As outlined by Section 17406, the school district will: (1) provide a description of the project, including an estimate, an example of how the proposals should look, and the rubric they will use to evaluate the proposals; (2) announce the request for sealed bids at least ten days prior to the deadline; (3) prequalify the contractor and any anticipated subcontractors pursuant to state standards; (4) release a request for bids that identifies all criteria used to evaluate the proposals; (5) identify the rating system used to evaluate the proposals and a minimum acceptable score; (6) evaluate the proposals based on the standards outlined in Section 17406(a)(2)(F); and (7) have the right to deny all proposals and request new ones. The selected proposal will contain the best value, as defined by the Code.

 

  • The Contract May Or May Not Have A Financing Component

 

One of the chief criticisms handed down from the Davis court was that “to fulfill the primary statutory purpose of providing financing for school construction, the arrangement must include a financing component” and the contract in question did not include one.
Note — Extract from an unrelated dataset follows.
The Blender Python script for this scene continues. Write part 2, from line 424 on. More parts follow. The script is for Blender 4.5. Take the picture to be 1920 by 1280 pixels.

Yet the McGee court expressly held that “additional requirements – such as the timing of the lease payments, the duration of the lease, and the financing – are not based on the plain language of the statute.” McGee, 247 Cal. App. 4th at 244. Neither the prior nor the current version of Section 17406 contains language that states the bidding exception only applies when a contractor funds the project. Thus, although a Davis compliant lease-leaseback will contain some type of financing component, under the current statute, a lease-leaseback that is school district funded will not be invalidated on that ground.

 

  • The Contract May Or May Not Include An Extended Payment Plan With Timed Installments

 

The Davis court cited a 15-year period as an example of a good lease but again, the McGee court declined to opine on a required lease duration or the timing of lease payments in light of the statutory language. Just as the current version of Education Code Section 17406 is devoid of any financing restrictions, it is silent on lease terms.

 

  • The Public Agency May Or May Not Be Required To Occupy The Facilities As A Tenant

 

In Davis, there was never a time when the district was occupying the new facilities as a rent-paying tenant. Once the final installment was paid, the district no longer owed “rent” and thus did not abide by the leaseback regulations. McGee held that it did not matter whether the leases were site leases or subleases. This requirement may not be necessary under the current statute.

 

Conclusion

 

Contractors, sureties and school boards should diligently watch this ever-evolving statute to make sure their lease-leaseback agreement is compliant with current law.  Notably, the current version of Education Code Section 17406 will be repealed in 2022. The amended version effective July 2022 contains no language regarding competitive bidding, lease terms, owner occupancy or pre-2015 lease-leaseback agreements. Given the changing landscape involving lease-leaseback agreements, and with the Davis decision still standing, it is in all construction professionals’ best interests to be aware of current precedent. It is also worthwhile to keep close tabs on cases subsequent to Davis interpreting Education Code Section 17406 that may provide further clarifications on the terms necessary for a legally viable lease-leaseback agreement. In order to minimize the chances of a judicially ordered nullification of a contract or a total disgorgement of funds, as seen in Davis, owners and contractors should henceforth draft all contractual agreements with a prior competitive solicitation process and compare lease or occupancy requirements with the existing case law and statutes. Owners can then take the necessary steps to preclude possible legal issues down the line.